If you've already got the impression that I'm a prick. I'll leave this matter on that note confirming the image.
My impressions are irrelevant; all that matters is how you interact with others.
I may be too touchy about the behaviour you seemed to exhibit, because it has been a big part of why I've left many Q&A sites. There, many of those who have "high score" ("reputation") ignore any errors they made as long as it does not impact their "reputation"; and when it does, they simply delete the answer.
The reason this is utterly despicable to me is how often it ends up misleading those looking for help. It is an understandable human error, but when those trying to learn are involved, it is a very serious problem that undermines everyone elses good-faith efforts, muddying everything into a mess.
The thing I keep repeating here and elsewhere, is that ones opinions do not matter, but the things – facts, observations, thoughts, and even beliefs – behind those opinions are interesting, because unlike opinions, they can be evaluated for relevance and applicability to the situation, problem, or question at hand.

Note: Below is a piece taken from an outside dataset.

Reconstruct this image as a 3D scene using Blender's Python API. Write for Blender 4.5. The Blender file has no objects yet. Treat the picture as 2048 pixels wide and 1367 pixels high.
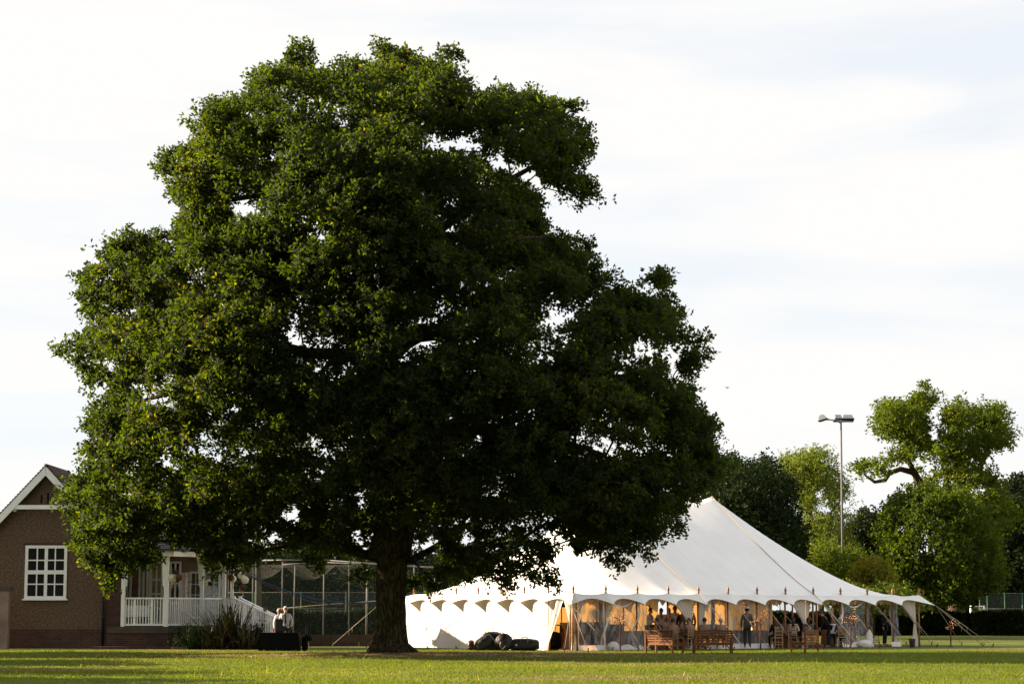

In this thread, I've been on both sides. I do use Python, especially when implementing UIs (Python3 + Qt5, currently), because it gives me a perfect demarcation line between things that all end-users, even nontechnical users, should feel free to play with and modify (this being the UI), while putting any actually important secret sauce in a binary dynamic library. I myself am more of a systems programmer, with C being my currently preferred language, but I can develop software in about a dozen languages, and have done some embedded development too (including freestanding C/C++).
So, I'm not your opponent, just another member here who wants to point out some things that
you should find useful.
I could say I will not form any kind of impression of you until I see how this pans out, really, because everyone makes errors, and what matters is how they behave when one is pointed out to them.
Your earlier posts, like #850, were on point, but the post where you tried to be funny and modified what MikeK wrote fell flat. Sometimes it works, sometimes it doesn't. I've done it myself, I believe, although I do think only to agree/emphasize, not to invert like you did; the inversion is easy to perceive as quite hostile. When things fall flat, the correct –– as in works with humans, not as in "politically correct" –– response is "oops, that fell flat. Sorry, I was trying to be funny" or something to that effect, not to try and paint the target as someone who "ratted off to mommy".
This is the core of my point to you. It is just that one of my own flaws is excessive verbosity. (It is not an affectation; I'm working to cut the excesses down.)
Basically, I'm saying you're digging yourself deeper into a hole for no sensible reason. Or just to shield your own emotions or mental picture of yourself (as in, "what I wrote
was funny, you guys are just ganging up on me because you've no sense of humor"). I'm not ragging on you here, I am telling you what every one of us does, unless we train ourselves or consciously do otherwise; and we must, if we want to interact effectively, without censoring ourselves like we were walking on eggshells all the time. We are social animals, after all. Remember, your facial expressions or other cues are not transmitted in written text, so it is unreasonable to assume others will read what you write the same way. When that happens, you correct the error, and move on.